Are Children’s Games Excluding?

Note: This is an old article I wrote last term for Drama school; my class were focusing on including and excluding subjects that the world suffers and in our spare time, we were asked to research and send information that are either inclusive or excluding. I’ve chosen many subjects and some, I’ve written in articles. This is the first I have put online but I’ll see how it goes before I’ll post some more.  

When I was a young girl, I remember going to after-school events, classes and holiday workshops like Girl Guides and school productions. Although I liked the activities they did, my favourite thing was to play games. However, what I didn’t realise was how some of my favourite childhood games were excluding. I was pretty shocked about this situation and I’m still shocked that these kinds of prejudice still exist today.

In one lesson on Developing Inclusion Children’s Theatre, my class peers and I did various exercises on inclusion and excluding activities for Children’s and Youth Theatre Workshops; most of them used original games like “Musical Chairs” as examples for activities that are excluding, then tried to alternate them so the games are inclusive for everyone. Afterwards, we had discussions about them, as a whole year group. And it is their discussions that have inspired me to write this article and explain why some of my favourite games are excluding.

I have been excluded by some of these games but I choose five because, I believe they can exclude an entire group, not just individuals themselves.

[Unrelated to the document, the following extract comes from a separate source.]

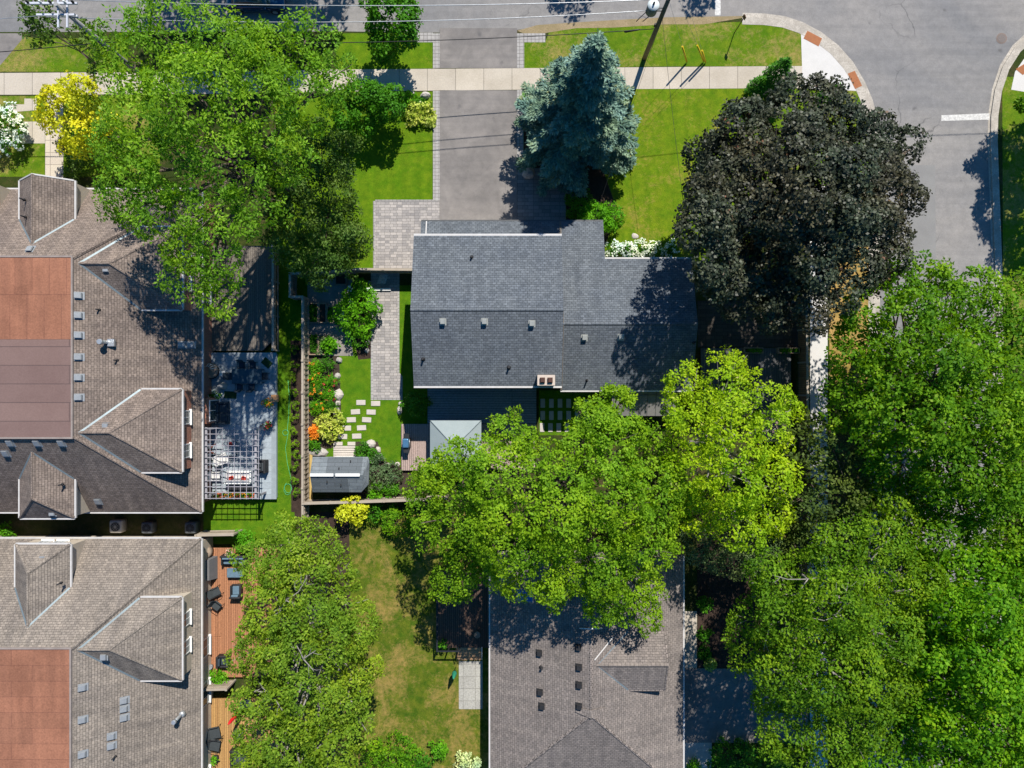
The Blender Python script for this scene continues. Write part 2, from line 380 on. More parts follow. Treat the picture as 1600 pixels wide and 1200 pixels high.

  • Duck, Duck, Goose – It is a traditional game that children first learn in nursery or reception at school, but what makes this game excluding? While the rules are simple, playing the game isn’t. Duck, Duck, Goose isn’t a fair game to play because children will often pick their close friends to be the ones chasing them and what about the children in wheelchairs? The chairs won’t be able to come out of the circle or chase after their peers. This is completely unfair for them because they won’t get a chance to join in and have fun.
  • Splat – Otherwise known as Bang, this game was a personal favourite at the Girl Guides. This was the first game (I didn’t know at first) I came to realise that was excluding. Not only the leader chooses who the splatter is, but the person who’s the splatter chooses who gets splatted and who is out. The peers have to be quick ducking and splatting opponents, otherwise they are out, until there are two people remaining. Children will often get jealous when they see an individual winning a game and this can lead to arguments.
  • Fruit Salad – It is very creative and a good learning game to teach children how to eat healthily (in my opinion). But, it is excluding because the leader, again, chooses a player to lead the game, divide their peers into groups and calls on the names of fruit to change places, separately, despite a few chances when everyone will stand up and find chairs to sit on.
  • The Name Game – It’s a great way to get to know your peers names. However, this is excluding in many different ways; what I’m interested in is the physically within the game. Again, it is a problem for wheelchair users. While other children can happily free use action moves to go with their name, they will not be able to. They’ll be stuck, only having to say just their name rather joining in with creative actions when it’s their turn.
  • Runner Beans – It is another physical game (and it used to make me giggle a lot when I used to play it). But like “Splat”, it is excluding because there is only one person who would lead the game; in other words, the leader. Then, the children would have to listen to instructions like “French Beans” or “Baked Beans” and copy each other, acting out the beans, using their bodies. These include lying down, flat on the floor or jogging on the spot like athletes. It is a huge problem for wheelchair users because they won’t be able to appreciate at all.

It is disgraceful that most theatre companies and well-known after-school events allow to teach children excluding others. It shows that even we are living in the modern world, we are failing behind on equality and fairness for all children and young people. We are also letting down future generations by not doing anything to resolve these situations.

In my opinion, teachers should, like my peers did in the Development lesson, alternate the games and make them different in order to make them inclusive. For example, they could have three splatters in a game of “Splat”. Also, instead of making people sit down they are splat, the leader could allow the children to be splatters themselves. In one way, it is better because everyone is included and it’ll help to strengthen the children’s team work skills. Hopefully, in time, a movement like this will happen everywhere and people will come to realise how excluding we had become and it’ll be possible to change all of this.